3) Copper has had a huge route, like everything else, falling from $4.08 to $2.25. Keep a laser like focus on the red metal, because when it turns everything else will follow. It is the only commodity that has a PhD in economics, and is especially sensitive to the China trade.

4) In 1979 the average Fortune 500 CEO made 30 times what the average worker earned. Now it is 250 times. I think it is going down from here. The amount of money a billionaire earns has remained remarkably constant over the last century. Today $1 billion roughly equals the earnings of 20,000 workers, who today take home $45,000/year.

5) The Lehman hearings in congress gave us a preview of next year, especially with a democratic election win. 2009 will be the year of the perp walk. Today $400 billion of Lehman's credit default swaps settled at auction at 90 cents on the dollar, requiring 358 companies that wrote this insurance to pay out $360 billion to the swap owners. Some hedge funds that bought this stuff made a killing.

October 10, 2008

Global Market Comments for October 10, 2008

1) The mother of all margin calls hit the market this morning, opening the Dow down 700 at 7,800, just 100 points above the 2002 low. I went to the next room to refill my coffee and when I came back the market had rallied 800 points, pushing the VIX up to another record high over 70%. Then Bush spoke to the nation, and his characteristic platitudes drove the market down 500. The PE multiple for the market is now under 10, back to levels not seen since the seventies. The stock market has lost $6 trillion in value in a week, the same amount of money the US housing market has lost in three years. The cavalry has been dispatched, but the good guys may get wiped out by the Indians before they arrive.

2) The meltdown in Iceland is nothing less than amazing. The banks have all been nationalized. The stock and currency markets are closed. Somehow a country with a population smaller than Toledo, Ohio (300,000) ran up $150 billion in debts, or $500,000 per person. The locals were oblivious to it all, but when I was there a few years ago everyone was driving big, flashy new SUV's. The country became a super leveraged hedge fund and is now bust.

3) Copper has had a huge route, like everything else, falling from $4.08 to $2.25. Keep a laser like focus on the red metal, because when it turns everything else will follow.

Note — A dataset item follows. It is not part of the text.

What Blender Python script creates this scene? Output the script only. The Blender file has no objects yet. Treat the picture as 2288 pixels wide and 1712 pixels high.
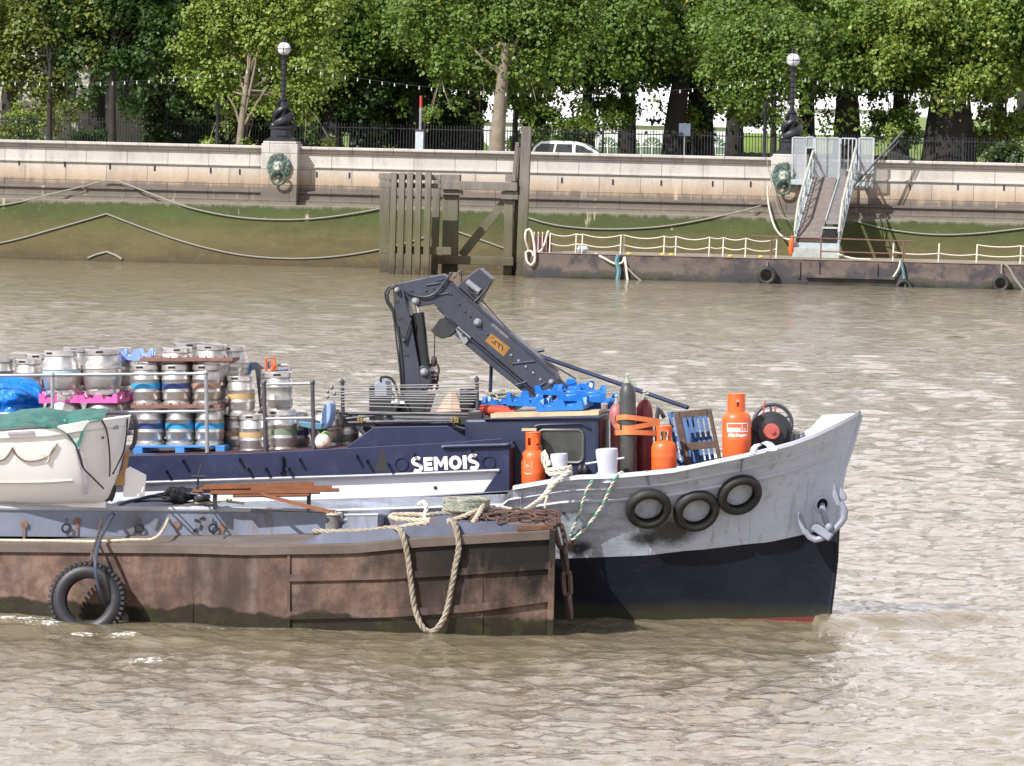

It is the only commodity that has a PhD in economics, and is especially sensitive to the China trade.

4) In 1979 the average Fortune 500 CEO made 30 times what the average worker earned. Now it is 250 times. I think it is going down from here. The amount of money a billionaire earns has remained remarkably constant over the last century. Today $1 billion roughly equals the earnings of 20,000 workers, who today take home $45,000/year.

5) The Lehman hearings in congress gave us a preview of next year, especially with a democratic election win. 2009 will be the year of the perp walk. Today $400 billion of Lehman's credit default swaps settled at auction at 90 cents on the dollar, requiring 358 companies that wrote this insurance to pay out $360 billion to the swap owners. Some hedge funds that bought this stuff made a killing.

October 9, 2008

Global Market Comments for October 9, 2008

1) It?s looking like the Treasury will partially nationalize the US banking system, taking equity stakes in hundreds of firms in preferred stock form. This is why secretary Hank Paulson was so mum on the details of his program. Socialization of the American financial system would not have garnered a single republican vote in the house. It is ironic that the chief legacy of the free market Bush administration will be the government takeover of a large part of the nation's businesses. Milton Friedman must be rolling over in his grave, and probably Karl Marx too.

2) The Dow and the S&P 500 indexes are now down seven days in a row for the first time since 1987. Right now the well diversified portfolio has half of your money buried in the back yard and the rest in the mattress. Technicians now see solid support for the Dow at 8,000, close to the 2002 low. Futures were trading 200 points lower after the close, and if we open very low tomorrow, like down 500, that might be the end of the selling.

3) GM fell 31% today to $4.50 on bankruptcy rumors. The company's market capitalization is now below $3 billion, less than where it was in 1929. Investors are betting that the company does not have enough cash to make it through the year and can't borrow any more. If General Electric (GE) and Goldman Sachs (GS) have to pay 10% for their capital, how much will GM have to pay? Are there interest rates at infinity?

4) The short selling ban expired last night, and was not renewed because it was generally perceived to be a disaster. Hedge funds wouldn't cover shorts because they couldn't initiate new ones. Long side investors wouldn't buy stocks they couldn't hedge. A whole host of strategies like convertible arbitrage were put out of business. The great majority of short sales are market neutral, involving buying one security and going short against it. What naked shorting there was came mostly from banks shorting each other to hedge their own business. The SEC was so out of touch with the market they didn't know this, but were forced by politicians to do something.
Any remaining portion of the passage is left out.